**Exercise brief**
Keep every line where the word "scene" appears; drop the rest.

**Given data**
______________________________

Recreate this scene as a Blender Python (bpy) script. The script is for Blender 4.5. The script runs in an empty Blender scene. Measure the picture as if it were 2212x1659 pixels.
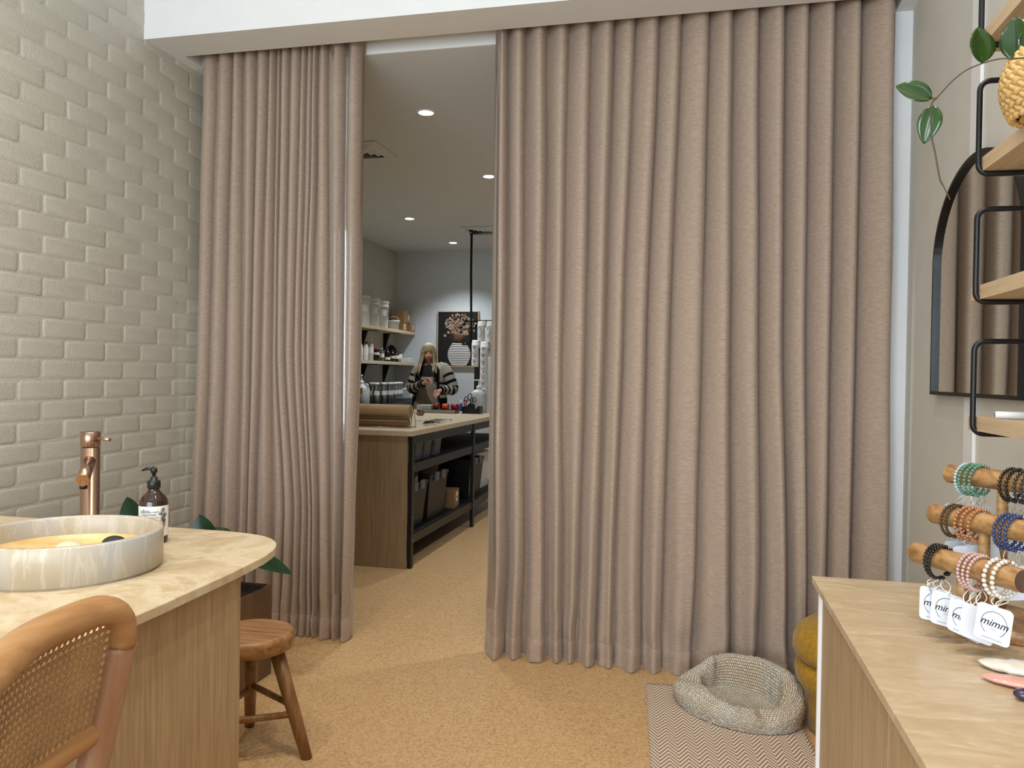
import bpy, bmesh, math, random
from math import sin, cos, pi, radians, sqrt
from mathutils import Vector, Matrix, noise
R_ = random.Random(7)
scn = bpy.context.scene
COL = scn.collection
# ------------------------------------------------------------------ camera
CX, CY, CH = 2.648, 0.0, 1.35
FPX, YAW, PITCH, ROLL = 1700.4, 0.226499, 0.0109414, -0.0158899
F = Vector((-sin(YAW)*cos(PITCH), cos(YAW)*cos(PITCH), -sin(PITCH)))
r0 = Vector((cos(YAW), sin(YAW), 0)); d0 = F.cross(r0)
RT = cos(ROLL)*r0 + sin(ROLL)*d0; DN = -sin(ROLL)*r0 + cos(ROLL)*d0
cd = bpy.data.cameras.new('camera'); cam = bpy.data.objects.new('camera', cd); COL.objects.link(cam)
cd.sensor_fit = 'HORIZONTAL'; cd.sensor_width = 36.0; cd.lens = FPX/2212*36.0; cd.clip_start = 0.02
UP = -DN; BK = -F
cam.matrix_world = Matrix(((RT.x, UP.x, BK.x, CX), (RT.y, UP.y, BK.y, CY), (RT.z, UP.z, BK.z, CH), (0, 0, 0, 1)))
scn.camera = cam
def px(u, v, ax, val):
    """pixel of the 2212x1659 frame -> point on the world plane axis ax = val"""
    C = Vector((CX, CY, CH)); D = RT*((u-1106)/FPX) + DN*((v-829.5)/FPX) + F
    return C + D*((val-C[ax])/D[ax])
# ------------------------------------------------------------------ world, exposure, area lights
w = bpy.data.worlds.new('world'); scn.world = w; w.use_nodes = True
bg = w.node_tree.nodes['Background']; bg.inputs[0].default_value = (0.72, 0.85, 1.0, 1); bg.inputs[1].default_value = 1.0
scn.view_settings.view_transform = 'Standard'; scn.view_settings.look = 'None'
scn.view_settings.gamma = 1.0; scn.view_settings.use_curve_mapping = False
scn.view_settings.exposure = 0.45
scn.cycles.use_denoising = True
scn.cycles.max_bounces = 8; scn.cycles.diffuse_bounces = 4; scn.cycles.transparent_max_bounces = 24
scn.cycles.caustics_reflective = False; scn.cycles.caustics_refractive = False
scn.cycles.sample_clamp_indirect = 6.0
CEIL = 2.964
def area(name, loc, rot, sx, sy, power, col):
    l = bpy.data.lights.new(name, 'AREA'); l.shape = 'RECTANGLE'; l.size = sx; l.size_y = sy; l.energy = power; l.color = col
    o = bpy.data.objects.new(name, l); COL.objects.link(o); o.location = loc; o.rotation_euler = rot; return o
area('shopfront_daylight', (1.7, -2.9, 1.75), (radians(90), 0, 0), 3.3, 2.9, 165, (0.78, 0.89, 1.0))
# ------------------------------------------------------------------ helpers
def tag(o, label=None, cat=None, group=None, kind=None):
    if label: o['label'] = label
    if cat: o['category'] = cat
    if group: o['group'] = group
    if kind: o['kind'] = kind
    return o
def thing(name, label, cat, loc=(0, 0, 0), group=None, rz=0):
    o = bpy.data.objects.new(name, None); COL.objects.link(o); o.location = loc; o.rotation_euler = (0, 0, rz)
    o.empty_display_size = .05
    return tag(o, label, cat, group)
class MB:
    def __init__(s): s.v = []; s.f = []; s.m = []; s.sm = []
    def add(s, vs, fs, mi=0, smooth=True):
        b = len(s.v); s.v += [tuple(p) for p in vs]
        for f in fs: s.f.append([b+i for i in f]); s.m.append(mi); s.sm.append(smooth)
        return s
    def box(s, lo, hi, mi=0, bev=0.0):
        x0, y0, z0 = lo; x1, y1, z1 = hi
        if bev <= 0:
            v = [(x0,y0,z0),(x1,y0,z0),(x1,y1,z0),(x0,y1,z0),(x0,y0,z1),(x1,y0,z1),(x1,y1,z1),(x0,y1,z1)]
            return s.add(v, [(0,3,2,1),(4,5,6,7),(0,1,5,4),(1,2,6,5),(2,3,7,6),(3,0,4,7)], mi, False)
        bm = bmesh.new(); bmesh.ops.create_cube(bm, size=1)
        for q in bm.verts: q.co = Vector(((x0+x1)/2+q.co.x*(x1-x0), (y0+y1)/2+q.co.y*(y1-y0), (z0+z1)/2+q.co.z*(z1-z0)))
        bmesh.ops.bevel(bm, geom=bm.edges[:], offset=bev, segments=2, affect='EDGES', profile=.5)
        return s.bm(bm, mi, False)
    def bm(s, bm, mi=0, smooth=True, M=None):
        bm.verts.index_update(); vs = [(M @ q.co if M else q.co.copy()) for q in bm.verts]
        s.add(vs, [[q.index for q in f.verts] for f in bm.faces], mi, smooth); bm.free(); return s
    def rings(s, rings, mi=0, cap0=True, cap1=True, closed=True, smooth=True, mats=None):
        n = len(rings[0]); b = len(s.v)
        for r in rings: s.v += [tuple(p) for p in r]
        for i in range(len(rings)-1):
            for j in range(n if closed else n-1):
                k = (j+1) % n
                s.f.append([b+i*n+j, b+i*n+k, b+(i+1)*n+k, b+(i+1)*n+j]); s.m.append(mats[i] if mats else mi); s.sm.append(smooth)
        if closed and cap0: s.f.append([b+j for j in range(n)][::-1]); s.m.append(mats[0] if mats else mi); s.sm.append(False)
        if closed and cap1: s.f.append([b+(len(rings)-1)*n+j for j in range(n)]); s.m.append(mats[-1] if mats else mi); s.sm.append(False)
        return s
    def lathe(s, prof, c=(0, 0, 0), n=32, mi=0, sx=1, sy=1, cap=True, mats=None):
        rr = [[(c[0]+r*cos(2*pi*j/n)*sx, c[1]+r*sin(2*pi*j/n)*sy, c[2]+z) for j in range(n)] for r, z in prof]
        return s.rings(rr, mi, cap, cap, mats=mats)
    def tube(s, pts, r, n=10, mi=0, closed=False, flat=1.0, cap=True, upv=None):
        P = [Vector(p) for p in pts]; m = len(P); rr = []
        rad = r if isinstance(r, (list, tuple)) else [r]*m
        t = (P[1]-P[0]).normalized(); u = Vector(upv) if upv else (Vector((0, 0, 1)) if abs(t.z) < .9 else Vector((1, 0, 0)))
        for i in range(m):
            if closed: t = (P[(i+1) % m]-P[i-1]).normalized()
            else: t = (P[min(i+1, m-1)]-P[max(i-1, 0)]).normalized()
            u = (u-t*u.dot(t)); u = u.normalized() if u.length > 1e-6 else t.orthogonal().normalized()
            w_ = t.cross(u)
            rr.append([P[i]+(u*cos(2*pi*j/n)+w_*sin(2*pi*j/n)*flat)*rad[i] for j in range(n)])
        if closed: rr.append(rr[0]); return s.rings(rr, mi, False, False)
        return s.rings(rr, mi, cap, cap)
    def prism(s, poly, z0, z1, mi=0, ax=2, smooth=False):
        def mk(p, z): return (p[0], p[1], z) if ax == 2 else ((p[0], z, p[1]) if ax == 1 else (z, p[0], p[1]))
        return s.rings([[mk(p, z0) for p in poly], [mk(p, z1) for p in poly]], mi, smooth=smooth)
    def grid(s, rows, mi=0, smooth=True):
        return s.rings(rows, mi, False, False, closed=False, smooth=smooth)
    def blob(s, c, r, seg=16, ring=10, mi=0, M=None):
        bm = bmesh.new(); bmesh.ops.create_uvsphere(bm, u_segments=seg, v_segments=ring, radius=1)
        for q in bm.verts:
            p = Vector((q.co.x*r[0], q.co.y*r[1], q.co.z*r[2]))
            q.co = (M @ p if M else p)+Vector(c)
        return s.bm(bm, mi)
    def build(s, name, mat, parent=None, auto=None):
        me = bpy.data.meshes.new(name); me.from_pydata(s.v, [], s.f)
        for mm in (mat if isinstance(mat, (list, tuple)) else [mat]): me.materials.append(mm)
        me.polygons.foreach_set('material_index', s.m); me.polygons.foreach_set('use_smooth', s.sm); me.update()
        o = bpy.data.objects.new(name, me); COL.objects.link(o)
        if parent: o.parent = parent
        return o
def mod(o, t, **k):
    m_ = o.modifiers.new(t.lower(), t)
    for a, b in k.items(): setattr(m_, a, b)
    return o
def copy_tree(o, parent=None):
    c = o.copy(); COL.objects.link(c)
    if parent: c.parent = parent
    for ch in list(o.children): copy_tree(ch, c)
    return c
_tc = {}
def text_mesh(txt, size, shear=0.0, bold=0.0):
    cu = bpy.data.curves.new('t', 'FONT'); cu.body = txt; cu.size = size; cu.align_x = 'CENTER'; cu.align_y = 'CENTER'; cu.shear = shear; cu.offset = bold; cu.resolution_u = 2
    o = bpy.data.objects.new('t', cu); COL.objects.link(o); bpy.context.view_layer.update()
    me = bpy.data.meshes.new_from_object(o.evaluated_get(bpy.context.evaluated_depsgraph_get()))
    vs = [tuple(v.co) for v in me.vertices]; fs = [list(p.vertices) for p in me.polygons]
    bpy.data.objects.remove(o); bpy.data.curves.remove(cu); bpy.data.meshes.remove(me); return vs, fs
def smoothpath(pts, n=6, closed=False):
    P = [Vector(p) for p in pts]; out = []; m = len(P)
    for i in range(m if closed else m-1):
        if closed: a, b, c, d = P[i-1], P[i], P[(i+1) % m], P[(i+2) % m]
        else: a, b, c, d = P[max(i-1, 0)], P[i], P[i+1], P[min(i+2, m-1)]
        for k in range(n):
            t = k/n; out.append(.5*((2*b)+(c-a)*t+(2*a-5*b+4*c-d)*t*t+(3*b-a-3*c+d)*t**3))
    if not closed: out.append(P[-1])
    return out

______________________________

**Response to the exercise**
Recreate this scene as a Blender Python (bpy) script. The script is for Blender 4.5. The script runs in an empty Blender scene. Measure the picture as if it were 2212x1659 pixels.
scn = bpy.context.scene